The key insight: a diversified hard-asset dividend portfolio is naturally hedged against geopolitical risk — when oil spikes, energy and shipping dividends rise; when markets panic, gold miners and pipelines provide stability. This structural diversification is precisely why the hard-asset dividend approach outperforms in periods of market stress.
7. KW12 Portfolio Monitor: Dividend Announcements & Upcoming Ex-Dates
The end of Q1 brings a cluster of dividend announcements from energy and shipping companies.

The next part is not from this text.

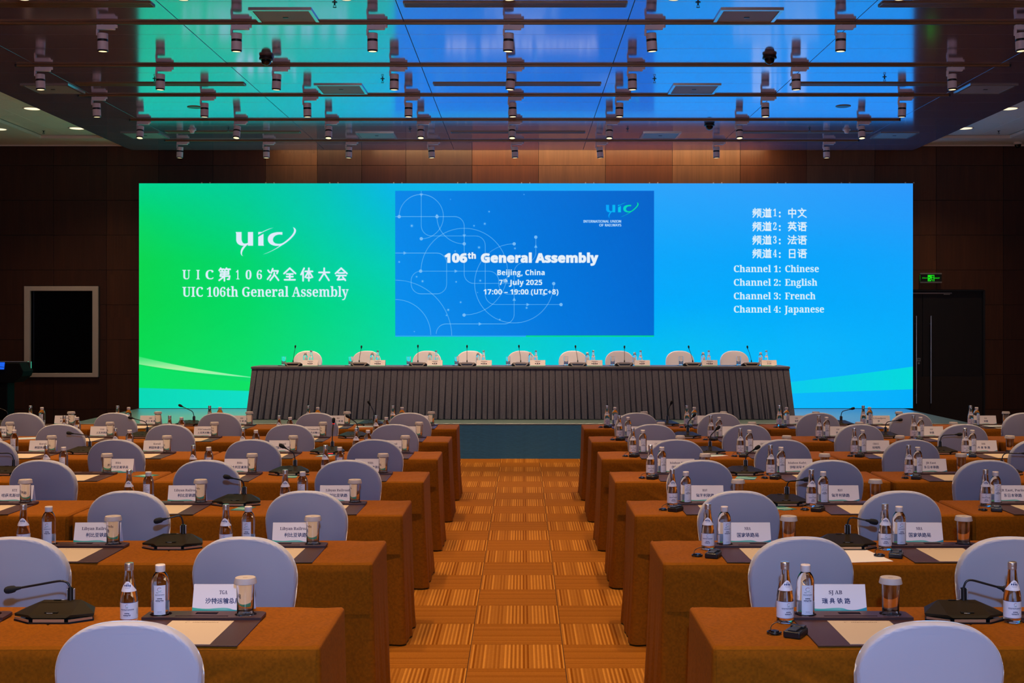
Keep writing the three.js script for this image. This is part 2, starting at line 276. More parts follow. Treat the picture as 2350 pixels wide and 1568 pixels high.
// ---------- the video wall ----------
const SD = 19.76, SX0 = X(319, SD), SX1 = X(2095, SD), SY0 = 0.492, SY1 = Yp(421, SD);
function logo(c, fill) {                                      // the three joined letters with their long sweep, in a box of 860 x 420
  c.fillStyle = fill; c.beginPath();
  c.moveTo(0, 70); c.lineTo(87, 70); c.lineTo(87, 178); c.quadraticCurveTo(95, 233, 135, 235); c.quadraticCurveTo(160, 233, 175, 226); c.lineTo(175, 70); c.lineTo(250, 70); c.lineTo(250, 266); c.lineTo(175, 266); c.lineTo(175, 248);
  c.bezierCurveTo(125, 288, 85, 348, 93, 393); c.quadraticCurveTo(100, 408, 112, 415); c.quadraticCurveTo(75, 408, 71, 368); c.bezierCurveTo(69, 328, 90, 288, 120, 266); c.bezierCurveTo(55, 270, 15, 238, 9, 188); c.lineTo(9, 93); c.closePath(); c.fill();
  c.beginPath(); c.moveTo(322, 70); c.lineTo(377, 70); c.bezierCurveTo(425, 43, 475, 23, 545, 6); c.bezierCurveTo(475, 33, 405, 63, 322, 111); c.closePath(); c.fill();
  c.beginPath(); c.moveTo(322, 138); c.lineTo(398, 94); c.lineTo(398, 248); c.lineTo(405, 266); c.lineTo(322, 266); c.closePath(); c.fill();
  c.beginPath(); c.moveTo(667, 73); c.lineTo(665, 111); c.bezierCurveTo(625, 103, 575, 106, 545, 143); c.bezierCurveTo(515, 188, 540, 238, 605, 238); c.bezierCurveTo(645, 240, 675, 228, 705, 203); c.bezierCurveTo(775, 148, 830, 88, 830, 48);
  c.quadraticCurveTo(830, 18, 810, 0); c.quadraticCurveTo(860, 13, 860, 53); c.bezierCurveTo(860, 108, 755, 208, 665, 258); c.bezierCurveTo(585, 308, 485, 368, 382, 392); c.bezierCurveTo(485, 353, 555, 318, 625, 266);
  c.bezierCurveTo(525, 278, 458, 238, 458, 173); c.bezierCurveTo(458, 98, 535, 63, 667, 73); c.closePath(); c.fill();
}
{
  const TW = 2048, TH = 595, [k, c] = canvas(TW, TH);
  // backdrop: colours of the picture on a coarse net, blended smoothly
  const xs = [319, 560, 730, 900, 1200, 1500, 1800, 2095], ys = [421, 500, 600, 700, 790, 936];
  const net = [['00d890', '00d0a0', '00c8bc', '00baec', '14b0fb', '2ca6ff', '2fa3ff', '2e9bff'], ['00d96c', '00d490', '00ceb4', '00c2d8', '04b4f6', '1ea8ff', '22a4ff', '229fff'], ['00d952', '00da70', '00d6a0', '00d0c0', '00bde8', '08aaff', '06a8ff', '08a6ff'],
    ['00da4e', '00dc66', '00da88', '00d8a8', '00c8dc', '00b0ff', '00aeff', '00acff'], ['00dc52', '00de68', '00dc86', '00dba4', '00d2d0', '00c0f4', '00b8ff', '00b2ff'], ['00e060', '00e070', '00de90', '00dcb0', '00d2d8', '00c4f4', '00baff', '00b2ff']]
    .map((r) => r.map((h) => [0, 2, 4].map((i) => parseInt(h.slice(i, i + 2), 16))));
  const nw = 296, nh = 86, img = new ImageData(nw, nh), sm = (t) => t * t * (3 - 2 * t);
  for (let y = 0; y < nh; y++) for (let x = 0; x < nw; x++) {
    const px = 319 + 1776 * (x + 0.5) / nw, py = 421 + 515 * (y + 0.5) / nh;
    let i = 0, j = 0; while (i < xs.length - 2 && px > xs[i + 1]) i++; while (j < ys.length - 2 && py > ys[j + 1]) j++;
    const a = (px - xs[i]) / (xs[i + 1] - xs[i]), b = (py - ys[j]) / (ys[j + 1] - ys[j]), o = (y * nw + x) * 4;
    for (let q = 0; q < 3; q++) img.data[o + q] = (net[j][i][q] * (1 - a) + net[j][i + 1][q] * a) * (1 - b) + (net[j + 1][i][q] * (1 - a) + net[j + 1][i + 1][q] * a) * b;
    img.data[o + 3] = 255;
  }
  const [k2, c2] = canvas(nw, nh); c2.putImageData(img, 0, 0); c.imageSmoothingEnabled = true; c.drawImage(k2, 0, 0, TW, TH);
  c.scale(TW / 1776, TH / 515.5); c.translate(-319, -421);
  // sweeping bands along the foot
  c.fillStyle = '#00e466'; c.beginPath(); c.moveTo(319, 838); c.quadraticCurveTo(450, 862, 640, 884); c.lineTo(900, 900); c.lineTo(319, 891); c.fill();
  { const g = c.createLinearGradient(0, 818, 0, 872); g.addColorStop(0, 'rgba(190,255,190,0.25)'); g.addColorStop(0.5, 'rgba(190,245,170,0.95)'); g.addColorStop(1, 'rgba(150,250,190,0.9)'); c.fillStyle = g; }
  c.beginPath(); c.moveTo(319, 818); c.quadraticCurveTo(440, 848, 600, 868); c.quadraticCurveTo(430, 856, 319, 836); c.fill();
  { const g = c.createLinearGradient(319, 0, 900, 0); g.addColorStop(0, '#00dcb8'); g.addColorStop(0.4, '#00e0c8'); g.addColorStop(1, 'rgba(0,214,214,0.6)'); c.fillStyle = g; }
  c.beginPath(); c.moveTo(319, 890); c.lineTo(900, 906); c.lineTo(900, 940); c.lineTo(319, 940); c.fill();
  { const g = c.createLinearGradient(1800, 0, 2095, 0); g.addColorStop(0, '#00cdf0'); g.addColorStop(1, '#00dce0'); c.fillStyle = g; }
  c.beginPath(); c.moveTo(1780, 880); c.quadraticCurveTo(1950, 862, 2095, 841); c.lineTo(2095, 893); c.quadraticCurveTo(1950, 898, 1780, 904); c.fill();
  // left: emblem and title
  c.save(); c.translate(540.5, 521); c.scale(0.1617, 0.1617); logo(c, '#e2f0ff'); c.restore();
  c.fillStyle = '#e4f2ff';
  for (const [ch, a, b] of [['U', 418, 437], ['I', 450, 459], ['C', 470, 491], ['1', 541, 550], ['0', 563, 578], ['6', 588, 602]]) fit(c, ch, a, b, 641, 30, SERIF);
  for (const [ch, a] of [['第', 500], ['次', 611], ['全', 650], ['体', 689], ['大', 729], ['会', 768]]) glyph(c, ch, a, 615, 30, 3.4);
  fit(c, 'UIC 106th General Assembly', 418, 800, 681, 31, SERIF);
  // right: the interpretation channels
  [['1', '中', '文', 'Chinese', 1880], ['2', '英', '语', 'English', 1876], ['3', '法', '语', 'French', 1872], ['4', '日', '语', 'Japanese', 1892]].forEach(([n, p, q, word, end], i) => {
    const y = 478 + 31 * i; glyph(c, '频', 1726, y, 22, 3); glyph(c, '道', 1749, y, 22, 3); fit(c, n, 1774, 1783, y + 19, 24, SERIF); c.beginPath(); c.arc(1789.5, y + 10, 2.2, 0, 7); c.arc(1789.5, y + 18.5, 2.2, 0, 7); c.fill(); glyph(c, p, 1807, y, 22, 3.1); glyph(c, q, 1829.5, y, 22, 3.1);
    const b = 625 + 31 * i; fit(c, `Channel ${n}:`, 1683, 1793, b, 22, SERIF); fit(c, word, 1801, end, b, 22, SERIF);
  });
  // the slide in the middle
  { const g = c.createLinearGradient(907, 740, 1500, 470); g.addColorStop(0, '#0892f2'); g.addColorStop(0.45, '#007de4'); g.addColorStop(1, '#0066d0'); c.fillStyle = g; c.fillRect(907, 438, 594, 332); }
  c.fillStyle = '#2fa8ff'; c.fillRect(907, 770, 300, 2.5); c.fillStyle = '#00e27c'; c.fillRect(1207, 770, 294, 2.5);
  c.save(); c.beginPath(); c.rect(907, 438, 594, 332); c.clip();
  c.translate(800, 400); c.scale(1 / 2.8, 1 / 2.8); c.strokeStyle = 'rgba(190,222,255,0.72)'; c.lineWidth = 2.6; c.fillStyle = 'rgba(120,190,250,0.95)';
  const line = (f) => { c.beginPath(); f(); c.stroke(); };
  line(() => { c.arc(467, 272, 142, Math.PI, Math.PI * 2.5); }); line(() => { c.moveTo(467, 107); c.lineTo(467, 330); c.arcTo(467, 396, 530, 396, 66); c.lineTo(815, 396); c.arcTo(878, 396, 878, 458, 62); c.lineTo(878, 770); c.arcTo(878, 837, 945, 837, 66); c.lineTo(1365, 837); });
  line(() => { c.moveTo(300, 272); c.lineTo(680, 272); c.arcTo(743, 272, 743, 335, 62); c.lineTo(743, 640); c.arcTo(743, 701, 805, 701, 62); c.lineTo(1130, 701); });
  line(() => { c.arc(743, 272, 175, Math.PI, Math.PI / 2, true); }); line(() => { c.arc(743, 625, 278, Math.PI, Math.PI * 2.5); }); line(() => { c.arc(1064, 701, 254, -Math.PI / 2, 0, true); });
  line(() => { c.moveTo(300, 506); c.lineTo(565, 506); c.arcTo(630, 506, 630, 570, 64); c.lineTo(630, 705); c.arcTo(630, 768, 567, 768, 63); c.lineTo(467, 768); c.arcTo(402, 768, 402, 703, 64); c.lineTo(402, 690); c.arcTo(402, 622, 463, 622, 62); c.lineTo(900, 622); c.arcTo(965, 622, 965, 690, 64); c.lineTo(965, 705); c.arcTo(965, 770, 1030, 770, 64); c.lineTo(1255, 770); });
  line(() => { c.moveTo(1203, 404); c.lineTo(1203, 500); c.arcTo(1203, 565, 1140, 565, 62); c.lineTo(1130, 567); c.arcTo(1064, 570, 1064, 640, 64); c.lineTo(1064, 895); c.arcTo(1064, 961, 1003, 961, 62); c.lineTo(630, 961); c.arcTo(563, 961, 563, 1042, 64); });
  line(() => { c.arc(300, 1043, 363, -Math.PI / 2, 0); }); line(() => { c.arc(300, 1032, 228, -Math.PI / 2, 0); });
  for (const [x, y] of [[325, 272], [568, 272], [467, 414], [743, 447], [463, 622], [742, 904], [1064, 447], [1203, 404], [1318, 702], [1365, 837], [1255, 770]]) { c.beginPath(); c.arc(x, y, 9, 0, 7); c.fill(); c.stroke(); }
  for (const [x, y, r] of [[467, 133, 1], [743, 396, 1], [362, 506, 0], [690, 622, 0], [845, 961, 0], [1152, 837, 0], [1064, 803, 3], [1203, 463, 3]]) { c.save(); c.translate(x, y); c.rotate(r * Math.PI / 2); c.beginPath(); c.moveTo(12, 0); c.lineTo(-9, 11); c.lineTo(-9, -11); c.fill(); c.restore(); }
  for (const [x, y, r] of [[655, 161, 5], [903, 240, 9], [875, 318, 12], [806, 331, 9], [406, 331, 14], [567, 262, 9], [838, 470, 13], [685, 494, 8], [325, 563, 10], [475, 687, 12], [691, 691, 9], [846, 683, 11], [720, 822, 10], [640, 871, 12], [629, 906, 8], [972, 933, 9], [1144, 858, 11], [1069, 476, 10], [1127, 130, 6], [422, 1010, 6], [829, 759, 5], [437, 658, 9]]) {
    const g = c.createRadialGradient(x, y, 0, x, y, r); g.addColorStop(0, 'rgba(215,235,255,0.9)'); g.addColorStop(0.35, 'rgba(150,205,255,0.55)'); g.addColorStop(1, 'rgba(80,160,250,0)'); c.fillStyle = g; c.beginPath(); c.arc(x, y, r, 0, 7); c.fill(); }
  c.restore();
  c.save(); c.shadowColor = 'rgba(0,20,120,0.7)'; c.shadowBlur = 4; c.fillStyle = '#eaf4ff';
  fit(c, '106', 1020, 1072, 602, 28, SANS, 2.2); fit(c, 'th', 1073.5, 1093, 593, 18, SANS, 1.2); fit(c, 'General Assembly', 1103, 1372, 602, 28, SANS, 2.2);
  c.shadowBlur = 0; fit(c, 'Beijing, China', 1140, 1251, 632, 17.5, SANS); fit(c, '7', 1145.5, 1154, 654, 17.5, SANS); fit(c, 'th', 1155, 1165, 648, 11, SANS); fit(c, 'July 2025', 1170, 1245, 654, 17.5, SANS); fit(c, '17:00 – 19:00 (UTC+8)', 1109, 1282, 676, 17.5, SANS);
  c.fillStyle = '#cfe4ff'; fit(c, 'INTERNATIONAL UNION', 1338.5, 1426, 511.5, 8, SANS_THIN, 0.15); fit(c, 'OF RAILWAYS', 1375, 1426, 520.5, 8, SANS_THIN, 0.15); c.restore();
  c.save(); c.translate(1390, 464); c.scale(0.0878, 0.0878); { const g = c.createLinearGradient(0, 0, 860, 0); g.addColorStop(0, '#00a8ff'); g.addColorStop(0.45, '#00ccec'); g.addColorStop(0.75, '#00e6a0'); g.addColorStop(1, '#00f09a'); logo(c, g); } c.restore();

  const wall = thing('video_wall', 'huge lit video wall behind the long skirted table on the stage', 'screen'), w = SX1 - SX0, h = SY1 - SY0, cx = (SX0 + SX1) / 2, cy = (SY0 + SY1) / 2;
  part(wall, 'screen_face', new THREE.PlaneGeometry(w, h).translate(cx, cy, -SD), std(0x000000, 1, 0, { emissive: 0xffffff, emissiveIntensity: SCREEN_GLOW, emissiveMap: canvasMap(k) }), 'glowing green to blue picture with titles');
  part(wall, 'cabinet', box(w, h, 0.12, cx, cy, -SD - 0.062), BLACK);
  for (let i = 0; i < 12; i++) for (const d of [0, 19]) part(wall, 'bracket', box(0.016, 0.022, 0.03, X(462 + 147 * i + d, SD), SY1 + 0.011, -SD - 0.03), CREAM);
  for (const [a, b, col] of [[SX0, X(900, SD), [0, 0.38, 0.8]], [X(900, SD), X(1505, SD), [0, 0.22, 0.9]], [X(1505, SD), SX1, [0, 0.25, 1]]]) {
    const l = new THREE.RectAreaLight(lin(...col), SCREEN_LIGHT, b - a, h); l.position.set((a + b) / 2, cy, -SD + 0.03); l.lookAt((a + b) / 2, cy, 0); scene.add(l);
  }
}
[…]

Here are the key dates income investors should watch:
- Devon Energy (DVN): Fixed quarterly ($0.22/share) confirmed + variable component linked to Q1 oil prices — expect upside given $108 Brent average in KW12
- Equinor (EQNR): Norwegian company, next ordinary dividend plus potential special distribution — NOK/USD conversion affects USD value for non-European investors
- Frontline (FRO): Spot-linked VLCC dividend — extremely high at current rates; historically Frontline distributes 70–80% of earnings per share quarterly
- Enbridge (ENB): Quarterly dividend stable — $0.915/share CAD, converted to USD; one of the most reliable pipeline dividends in North America
- B2Gold (BTG): Quarterly gold dividend — $0.04/share USD, paid to NYSE and TSX holders; Back River development does not threaten current payout levels at $3,000+ gold
My approach to the KW12 portfolio: no panic selling, no chasing oil through energy ETFs. My positions in shipping, upstream, and gold are performing exactly as they should during geopolitical stress. The key discipline now is not adding momentum-chasing oil exposure at the top — the time to be positioned was months ago. If oil corrects on de-escalation, I use that pullback to add to quality positions below my cost basis, improving my yield-on-cost.
Disclaimer: This article is for informational and educational purposes only and does not constitute investment advice. The author may hold positions in securities mentioned. Always conduct your own due diligence before making investment decisions.